PROBLEM REQUIREMENTS: Restate word for word the lines of the data below, from the first through the one that has "np.linalg.norm(_g, axis=1)[:, None]".

COLLECTED DATA:
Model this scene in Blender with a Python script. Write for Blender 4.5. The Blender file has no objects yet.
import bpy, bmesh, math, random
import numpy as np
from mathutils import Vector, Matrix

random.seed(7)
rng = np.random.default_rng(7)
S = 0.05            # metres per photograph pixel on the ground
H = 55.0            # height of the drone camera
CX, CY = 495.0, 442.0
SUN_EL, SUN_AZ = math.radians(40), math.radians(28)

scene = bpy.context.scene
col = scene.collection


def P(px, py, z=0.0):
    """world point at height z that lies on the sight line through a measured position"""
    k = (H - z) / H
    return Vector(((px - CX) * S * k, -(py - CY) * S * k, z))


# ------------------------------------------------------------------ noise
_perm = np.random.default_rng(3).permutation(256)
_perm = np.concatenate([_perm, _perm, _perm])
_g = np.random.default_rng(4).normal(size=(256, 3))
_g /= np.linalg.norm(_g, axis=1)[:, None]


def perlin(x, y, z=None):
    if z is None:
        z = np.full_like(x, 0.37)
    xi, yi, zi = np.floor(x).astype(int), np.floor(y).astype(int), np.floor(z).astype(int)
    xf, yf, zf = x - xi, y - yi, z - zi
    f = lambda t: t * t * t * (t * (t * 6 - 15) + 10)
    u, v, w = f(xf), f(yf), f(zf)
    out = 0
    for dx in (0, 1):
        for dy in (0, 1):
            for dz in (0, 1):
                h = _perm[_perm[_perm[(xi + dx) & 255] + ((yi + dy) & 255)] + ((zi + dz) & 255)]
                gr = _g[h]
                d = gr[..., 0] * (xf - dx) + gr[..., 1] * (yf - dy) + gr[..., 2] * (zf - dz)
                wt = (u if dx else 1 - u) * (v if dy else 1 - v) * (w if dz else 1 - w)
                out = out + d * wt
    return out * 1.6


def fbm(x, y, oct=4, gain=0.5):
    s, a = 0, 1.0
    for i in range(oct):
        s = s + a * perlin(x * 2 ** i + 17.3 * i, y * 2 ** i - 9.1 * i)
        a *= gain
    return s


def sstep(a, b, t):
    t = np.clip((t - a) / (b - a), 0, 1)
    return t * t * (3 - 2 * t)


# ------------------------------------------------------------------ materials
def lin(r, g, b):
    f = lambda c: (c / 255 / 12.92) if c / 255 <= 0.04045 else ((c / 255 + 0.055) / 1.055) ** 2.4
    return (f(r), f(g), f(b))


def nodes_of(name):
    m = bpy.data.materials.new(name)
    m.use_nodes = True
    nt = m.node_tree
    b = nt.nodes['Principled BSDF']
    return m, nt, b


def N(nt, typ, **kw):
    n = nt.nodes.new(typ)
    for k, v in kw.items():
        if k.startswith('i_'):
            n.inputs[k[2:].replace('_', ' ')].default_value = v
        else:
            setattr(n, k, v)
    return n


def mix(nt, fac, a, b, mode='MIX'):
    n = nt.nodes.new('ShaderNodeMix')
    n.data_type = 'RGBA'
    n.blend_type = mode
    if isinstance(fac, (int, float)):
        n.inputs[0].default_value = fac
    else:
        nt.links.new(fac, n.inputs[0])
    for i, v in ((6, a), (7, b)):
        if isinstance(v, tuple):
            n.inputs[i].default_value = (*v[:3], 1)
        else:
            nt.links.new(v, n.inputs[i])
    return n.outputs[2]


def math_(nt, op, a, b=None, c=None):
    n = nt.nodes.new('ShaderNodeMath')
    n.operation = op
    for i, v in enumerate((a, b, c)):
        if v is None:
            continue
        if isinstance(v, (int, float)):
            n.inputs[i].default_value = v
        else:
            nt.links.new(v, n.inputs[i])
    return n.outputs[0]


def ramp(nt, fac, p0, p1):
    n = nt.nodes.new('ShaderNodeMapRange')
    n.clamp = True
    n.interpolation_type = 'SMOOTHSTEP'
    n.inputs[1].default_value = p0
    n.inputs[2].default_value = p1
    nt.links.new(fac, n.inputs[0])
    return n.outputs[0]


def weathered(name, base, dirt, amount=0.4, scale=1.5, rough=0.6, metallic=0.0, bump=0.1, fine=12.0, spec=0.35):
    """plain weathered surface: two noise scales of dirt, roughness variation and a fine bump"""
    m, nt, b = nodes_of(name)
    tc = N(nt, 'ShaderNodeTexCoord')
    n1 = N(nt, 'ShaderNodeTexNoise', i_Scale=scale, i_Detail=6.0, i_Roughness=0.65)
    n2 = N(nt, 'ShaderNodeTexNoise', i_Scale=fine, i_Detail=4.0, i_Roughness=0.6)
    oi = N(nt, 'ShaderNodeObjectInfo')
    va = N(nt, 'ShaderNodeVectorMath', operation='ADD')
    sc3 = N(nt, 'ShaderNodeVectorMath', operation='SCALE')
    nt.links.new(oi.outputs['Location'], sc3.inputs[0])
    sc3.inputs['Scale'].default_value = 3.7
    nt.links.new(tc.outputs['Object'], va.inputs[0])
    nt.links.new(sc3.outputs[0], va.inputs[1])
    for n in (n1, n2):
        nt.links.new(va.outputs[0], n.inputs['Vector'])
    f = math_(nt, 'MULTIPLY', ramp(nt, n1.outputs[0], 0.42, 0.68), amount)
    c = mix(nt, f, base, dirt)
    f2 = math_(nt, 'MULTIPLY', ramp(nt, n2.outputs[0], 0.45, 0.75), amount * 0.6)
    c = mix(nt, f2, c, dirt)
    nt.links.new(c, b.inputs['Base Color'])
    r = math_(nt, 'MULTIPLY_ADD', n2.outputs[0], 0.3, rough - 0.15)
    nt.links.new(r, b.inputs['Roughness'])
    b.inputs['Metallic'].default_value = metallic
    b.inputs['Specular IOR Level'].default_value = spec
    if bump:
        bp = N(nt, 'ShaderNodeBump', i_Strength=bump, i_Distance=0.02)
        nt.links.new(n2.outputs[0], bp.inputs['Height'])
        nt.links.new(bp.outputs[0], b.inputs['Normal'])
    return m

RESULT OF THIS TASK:
Model this scene in Blender with a Python script. Write for Blender 4.5. The Blender file has no objects yet.
import bpy, bmesh, math, random
import numpy as np
from mathutils import Vector, Matrix

random.seed(7)
rng = np.random.default_rng(7)
S = 0.05            # metres per photograph pixel on the ground
H = 55.0            # height of the drone camera
CX, CY = 495.0, 442.0
SUN_EL, SUN_AZ = math.radians(40), math.radians(28)

scene = bpy.context.scene
col = scene.collection


def P(px, py, z=0.0):
    """world point at height z that lies on the sight line through a measured position"""
    k = (H - z) / H
    return Vector(((px - CX) * S * k, -(py - CY) * S * k, z))


# ------------------------------------------------------------------ noise
_perm = np.random.default_rng(3).permutation(256)
_perm = np.concatenate([_perm, _perm, _perm])
_g = np.random.default_rng(4).normal(size=(256, 3))
_g /= np.linalg.norm(_g, axis=1)[:, None]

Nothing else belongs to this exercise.